The Supreme Court has twice affirmed the right to desecrate the American flag as a form of free speech in cases before the high court in 1989 and 1990.

In “Texas v. Johnson” (1989), the Supreme Court ruled 5-4 that flag burning was a form of "symbolic speech" protected by the First Amendment. The ruling came after an appeal from Gregory Johnson, who had been convicted by a Texas court of violating a state law that prohibited the "desecration of a venerated object" such as the US flag.

The man Trump reveres – the late Justice Antonin Scalia – sided with the protesters. He said he based his ruling on a “textual” reading of the Constitution.

“If it were up to me, I would put in jail every sandal-wearing, scruffy-bearded weirdo who burns the American flag,” Scalia said in 2015 in Philadelphia. “But I am not king.”

(Louis Nelson. “Trump calls for jailing, revoking citizenship of flag-burners.” Politico. November 29, 2016.)

Then, in “United States v. Eichman” (1990), the top court again affirmed the right to burn the flag when it ruled 5-4 that the Flag Protection Act of 1989 -- passed by Congress in response to the Johnson decision -- was unconstitutional.
Reverence for the flag is ingrained in every schoolchild. The flag is so revered because it represents the land of the free, and that freedom includes the ability to use or abuse that flag in protest. As the supreme symbol of the land, the flag also represents the utmost vehicle for protest.
Trump's next unguided point -- Can the United States strip legally a person's citizenship? No. A 1958 Supreme Court decision rejected the practice of stripping U.S. citizenship as a form of criminal punishment. 
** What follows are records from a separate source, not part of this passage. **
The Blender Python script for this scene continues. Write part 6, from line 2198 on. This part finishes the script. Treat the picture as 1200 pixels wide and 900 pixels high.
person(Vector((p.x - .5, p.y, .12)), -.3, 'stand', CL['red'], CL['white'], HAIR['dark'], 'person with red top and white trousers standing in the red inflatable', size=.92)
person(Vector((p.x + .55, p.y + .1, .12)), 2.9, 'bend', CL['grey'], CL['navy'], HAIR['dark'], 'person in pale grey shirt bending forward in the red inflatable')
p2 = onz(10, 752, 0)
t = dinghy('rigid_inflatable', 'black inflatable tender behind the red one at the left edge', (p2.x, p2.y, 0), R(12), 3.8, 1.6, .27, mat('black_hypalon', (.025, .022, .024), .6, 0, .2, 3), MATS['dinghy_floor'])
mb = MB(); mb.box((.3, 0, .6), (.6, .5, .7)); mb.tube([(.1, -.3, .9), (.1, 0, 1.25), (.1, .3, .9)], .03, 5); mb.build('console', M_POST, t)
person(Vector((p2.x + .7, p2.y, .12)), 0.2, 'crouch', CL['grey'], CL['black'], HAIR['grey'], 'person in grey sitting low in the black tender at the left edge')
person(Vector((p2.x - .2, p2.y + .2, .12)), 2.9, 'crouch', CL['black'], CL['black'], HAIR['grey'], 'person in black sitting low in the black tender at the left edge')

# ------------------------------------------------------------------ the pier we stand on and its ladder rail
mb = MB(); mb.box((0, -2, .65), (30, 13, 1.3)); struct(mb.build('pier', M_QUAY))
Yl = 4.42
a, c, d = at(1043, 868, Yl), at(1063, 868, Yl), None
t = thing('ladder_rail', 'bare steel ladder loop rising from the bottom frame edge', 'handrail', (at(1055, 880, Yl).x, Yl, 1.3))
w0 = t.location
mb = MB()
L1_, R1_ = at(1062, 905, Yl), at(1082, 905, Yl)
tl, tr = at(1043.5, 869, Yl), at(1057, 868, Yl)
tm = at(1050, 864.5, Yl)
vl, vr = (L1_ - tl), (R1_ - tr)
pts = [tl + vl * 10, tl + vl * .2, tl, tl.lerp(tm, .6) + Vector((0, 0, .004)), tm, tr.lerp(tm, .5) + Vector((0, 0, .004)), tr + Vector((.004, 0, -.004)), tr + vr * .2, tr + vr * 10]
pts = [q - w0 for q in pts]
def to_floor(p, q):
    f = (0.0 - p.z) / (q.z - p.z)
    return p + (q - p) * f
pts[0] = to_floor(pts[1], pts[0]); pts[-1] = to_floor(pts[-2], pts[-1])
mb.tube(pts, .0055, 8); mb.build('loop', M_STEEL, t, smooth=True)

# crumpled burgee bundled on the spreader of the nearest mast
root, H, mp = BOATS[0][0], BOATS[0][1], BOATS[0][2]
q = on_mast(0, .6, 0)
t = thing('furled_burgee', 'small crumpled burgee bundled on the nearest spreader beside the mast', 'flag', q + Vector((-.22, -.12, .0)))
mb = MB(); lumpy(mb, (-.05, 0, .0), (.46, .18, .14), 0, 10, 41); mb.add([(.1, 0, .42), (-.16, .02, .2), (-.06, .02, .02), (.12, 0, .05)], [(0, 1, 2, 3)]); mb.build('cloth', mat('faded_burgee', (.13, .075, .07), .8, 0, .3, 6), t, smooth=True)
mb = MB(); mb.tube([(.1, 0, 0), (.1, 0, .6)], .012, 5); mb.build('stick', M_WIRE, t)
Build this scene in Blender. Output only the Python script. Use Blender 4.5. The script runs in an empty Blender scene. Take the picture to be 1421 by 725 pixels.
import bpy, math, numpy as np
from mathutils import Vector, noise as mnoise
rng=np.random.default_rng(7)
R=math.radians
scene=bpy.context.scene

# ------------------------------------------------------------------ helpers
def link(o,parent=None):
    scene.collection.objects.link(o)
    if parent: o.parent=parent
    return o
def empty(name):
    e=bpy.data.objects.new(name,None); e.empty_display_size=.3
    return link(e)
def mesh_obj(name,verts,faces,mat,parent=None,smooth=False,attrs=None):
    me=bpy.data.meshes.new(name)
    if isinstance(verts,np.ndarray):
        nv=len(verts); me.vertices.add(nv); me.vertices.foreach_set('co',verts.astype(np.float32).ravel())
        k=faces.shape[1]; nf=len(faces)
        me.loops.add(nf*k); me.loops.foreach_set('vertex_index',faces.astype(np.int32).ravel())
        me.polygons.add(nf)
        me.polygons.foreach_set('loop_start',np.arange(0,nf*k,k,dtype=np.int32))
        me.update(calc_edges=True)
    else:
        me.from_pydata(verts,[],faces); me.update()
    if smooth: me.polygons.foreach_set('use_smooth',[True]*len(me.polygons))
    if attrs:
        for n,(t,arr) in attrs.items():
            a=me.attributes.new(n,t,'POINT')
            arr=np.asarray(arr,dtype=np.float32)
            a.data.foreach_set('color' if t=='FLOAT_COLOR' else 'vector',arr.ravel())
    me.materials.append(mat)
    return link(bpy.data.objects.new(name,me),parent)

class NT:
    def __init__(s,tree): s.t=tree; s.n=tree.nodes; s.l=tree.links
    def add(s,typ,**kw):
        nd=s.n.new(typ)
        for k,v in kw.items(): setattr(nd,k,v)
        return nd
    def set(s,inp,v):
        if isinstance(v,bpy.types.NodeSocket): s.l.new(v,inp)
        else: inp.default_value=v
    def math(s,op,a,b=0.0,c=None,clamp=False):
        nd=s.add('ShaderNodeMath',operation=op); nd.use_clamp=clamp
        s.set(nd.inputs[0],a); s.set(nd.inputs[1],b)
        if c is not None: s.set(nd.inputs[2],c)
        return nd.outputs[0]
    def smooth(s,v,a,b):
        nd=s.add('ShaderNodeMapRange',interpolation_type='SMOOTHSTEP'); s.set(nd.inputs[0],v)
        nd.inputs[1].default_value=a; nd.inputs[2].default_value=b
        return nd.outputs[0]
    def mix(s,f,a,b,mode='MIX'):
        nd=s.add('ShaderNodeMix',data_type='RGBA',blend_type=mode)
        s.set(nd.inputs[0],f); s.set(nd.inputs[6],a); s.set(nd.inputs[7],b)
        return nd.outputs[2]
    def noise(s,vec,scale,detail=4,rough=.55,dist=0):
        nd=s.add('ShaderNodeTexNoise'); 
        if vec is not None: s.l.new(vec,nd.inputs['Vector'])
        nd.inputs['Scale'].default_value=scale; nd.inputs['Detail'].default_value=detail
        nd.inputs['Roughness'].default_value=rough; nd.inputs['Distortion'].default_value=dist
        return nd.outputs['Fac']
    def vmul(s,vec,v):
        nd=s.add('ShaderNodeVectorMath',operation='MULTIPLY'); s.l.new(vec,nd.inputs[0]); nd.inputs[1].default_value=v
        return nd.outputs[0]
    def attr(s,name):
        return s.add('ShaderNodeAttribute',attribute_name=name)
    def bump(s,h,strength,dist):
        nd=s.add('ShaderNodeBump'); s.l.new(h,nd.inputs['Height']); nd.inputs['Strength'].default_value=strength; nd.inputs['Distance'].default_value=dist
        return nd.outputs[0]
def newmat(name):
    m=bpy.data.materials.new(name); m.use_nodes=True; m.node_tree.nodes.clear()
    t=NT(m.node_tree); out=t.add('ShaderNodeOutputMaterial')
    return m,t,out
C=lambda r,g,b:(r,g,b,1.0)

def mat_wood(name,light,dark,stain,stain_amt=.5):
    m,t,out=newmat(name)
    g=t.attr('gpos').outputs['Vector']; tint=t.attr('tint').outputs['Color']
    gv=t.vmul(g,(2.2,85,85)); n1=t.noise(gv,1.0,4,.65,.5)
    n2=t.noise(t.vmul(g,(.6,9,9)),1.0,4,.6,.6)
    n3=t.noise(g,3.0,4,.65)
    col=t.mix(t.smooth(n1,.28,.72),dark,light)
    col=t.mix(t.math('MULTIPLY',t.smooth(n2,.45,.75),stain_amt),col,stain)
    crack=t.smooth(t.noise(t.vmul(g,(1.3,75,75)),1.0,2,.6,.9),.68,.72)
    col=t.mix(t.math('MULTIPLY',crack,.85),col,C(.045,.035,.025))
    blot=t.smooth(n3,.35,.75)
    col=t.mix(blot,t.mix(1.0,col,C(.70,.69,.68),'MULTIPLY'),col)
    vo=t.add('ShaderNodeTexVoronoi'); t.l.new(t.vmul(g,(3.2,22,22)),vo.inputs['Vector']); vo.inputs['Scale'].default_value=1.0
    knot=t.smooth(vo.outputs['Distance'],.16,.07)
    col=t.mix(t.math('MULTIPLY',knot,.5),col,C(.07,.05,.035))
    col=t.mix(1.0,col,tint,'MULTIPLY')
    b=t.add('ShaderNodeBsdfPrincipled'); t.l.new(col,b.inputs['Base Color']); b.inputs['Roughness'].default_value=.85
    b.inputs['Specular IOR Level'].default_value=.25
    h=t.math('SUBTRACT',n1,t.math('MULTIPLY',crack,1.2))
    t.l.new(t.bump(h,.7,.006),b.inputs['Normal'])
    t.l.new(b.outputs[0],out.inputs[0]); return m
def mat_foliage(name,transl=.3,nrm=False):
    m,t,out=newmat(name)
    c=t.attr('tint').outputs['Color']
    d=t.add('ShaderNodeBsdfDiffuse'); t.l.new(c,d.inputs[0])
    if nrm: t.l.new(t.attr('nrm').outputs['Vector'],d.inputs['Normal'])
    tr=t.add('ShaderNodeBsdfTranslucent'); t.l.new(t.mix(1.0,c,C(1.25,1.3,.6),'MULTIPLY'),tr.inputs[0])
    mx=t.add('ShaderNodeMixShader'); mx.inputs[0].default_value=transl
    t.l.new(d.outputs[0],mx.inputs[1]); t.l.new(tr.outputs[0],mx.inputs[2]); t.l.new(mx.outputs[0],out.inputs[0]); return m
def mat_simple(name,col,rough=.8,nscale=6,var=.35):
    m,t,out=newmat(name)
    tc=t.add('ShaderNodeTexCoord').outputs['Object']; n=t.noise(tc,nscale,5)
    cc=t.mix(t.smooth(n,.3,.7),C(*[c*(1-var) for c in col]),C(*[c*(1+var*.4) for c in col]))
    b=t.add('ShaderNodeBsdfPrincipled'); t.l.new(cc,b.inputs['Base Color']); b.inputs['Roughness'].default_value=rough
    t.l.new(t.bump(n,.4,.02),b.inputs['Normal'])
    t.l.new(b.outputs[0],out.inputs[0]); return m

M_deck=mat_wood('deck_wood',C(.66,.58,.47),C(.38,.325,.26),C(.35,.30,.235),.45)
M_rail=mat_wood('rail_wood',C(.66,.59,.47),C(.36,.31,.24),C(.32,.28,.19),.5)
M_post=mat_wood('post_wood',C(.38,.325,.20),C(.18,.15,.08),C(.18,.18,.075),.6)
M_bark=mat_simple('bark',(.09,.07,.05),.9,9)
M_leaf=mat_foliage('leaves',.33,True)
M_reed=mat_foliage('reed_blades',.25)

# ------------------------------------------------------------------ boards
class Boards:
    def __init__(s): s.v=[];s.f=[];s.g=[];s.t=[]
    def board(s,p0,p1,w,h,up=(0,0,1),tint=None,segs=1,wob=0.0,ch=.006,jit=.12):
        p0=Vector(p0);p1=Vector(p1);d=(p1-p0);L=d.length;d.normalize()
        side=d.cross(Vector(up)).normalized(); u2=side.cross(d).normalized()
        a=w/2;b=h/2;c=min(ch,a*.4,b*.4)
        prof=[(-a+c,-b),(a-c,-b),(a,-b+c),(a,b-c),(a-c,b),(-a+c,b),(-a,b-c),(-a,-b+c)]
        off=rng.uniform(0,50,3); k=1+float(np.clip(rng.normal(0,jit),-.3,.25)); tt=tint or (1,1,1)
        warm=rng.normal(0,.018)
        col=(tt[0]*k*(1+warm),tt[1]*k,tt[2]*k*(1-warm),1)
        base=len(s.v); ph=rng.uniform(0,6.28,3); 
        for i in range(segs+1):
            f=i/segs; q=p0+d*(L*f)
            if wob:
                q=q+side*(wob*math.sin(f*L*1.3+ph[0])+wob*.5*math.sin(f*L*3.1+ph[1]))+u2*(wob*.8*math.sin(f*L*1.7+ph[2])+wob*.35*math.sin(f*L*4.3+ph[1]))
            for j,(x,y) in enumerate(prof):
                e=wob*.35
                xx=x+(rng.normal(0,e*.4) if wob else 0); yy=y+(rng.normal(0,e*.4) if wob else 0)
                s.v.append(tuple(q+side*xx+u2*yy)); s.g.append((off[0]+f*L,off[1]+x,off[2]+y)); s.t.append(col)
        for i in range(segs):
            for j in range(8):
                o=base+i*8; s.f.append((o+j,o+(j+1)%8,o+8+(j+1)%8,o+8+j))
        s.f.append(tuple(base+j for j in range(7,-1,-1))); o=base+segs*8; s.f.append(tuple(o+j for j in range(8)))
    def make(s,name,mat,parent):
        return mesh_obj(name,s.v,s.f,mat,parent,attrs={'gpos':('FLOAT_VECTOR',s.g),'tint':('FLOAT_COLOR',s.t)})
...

Also there is Afroyim v. Rusk (5–4 decision) in 1967. The court's majority held that "Congress has no power under the Constitution to divest a person of his United States citizenship absent his voluntary renunciation thereof." Justice Black wrote ...

"'All persons born or naturalized in the United States ... are citizens of the United States....' There is no indication in these words of a fleeting citizenship, good at the moment it is acquired but subject to destruction by the Government at any time. Rather the Amendment can most reasonably be read as defining a citizenship which a citizen keeps unless he voluntarily relinquishes it. Once acquired, this Fourteenth Amendment citizenship was not to be shifted, canceled, or diluted at the will of the Federal Government, the States, or any other governmental unit.”

(“U.S. May Not Revoke Citizenship, Court Says.” Los Angeles Times. May 30, 1967.)

The fact that Trump wants to curb First Amendment protections is distressing, to say the least. It is a pattern worth noting. The flag tweet follows his prior opposition to free speech – blacklisting reporters who fell out of favor with his campaign and his suggestion that he would “open up” libel laws to make it easier to sue the news media.

(John Wagner. “Trump suggests loss of citizenship or jail for those who burn U.S. flags.” The Washington Post. November 29, 2016.)

If Donald Trump wants to serve as president, not as king, he must respect the law, and he should refrain from tweeting like some half-baked, uniformed dissident. These kinds of outbursts simply deepen the divide he has already created. Naturally, now Trump will defend his comments without regard for concession. That is his modus operandi – to speak without thinking, rebuke all who oppose his statements, and refuse to correct his own misspeaks.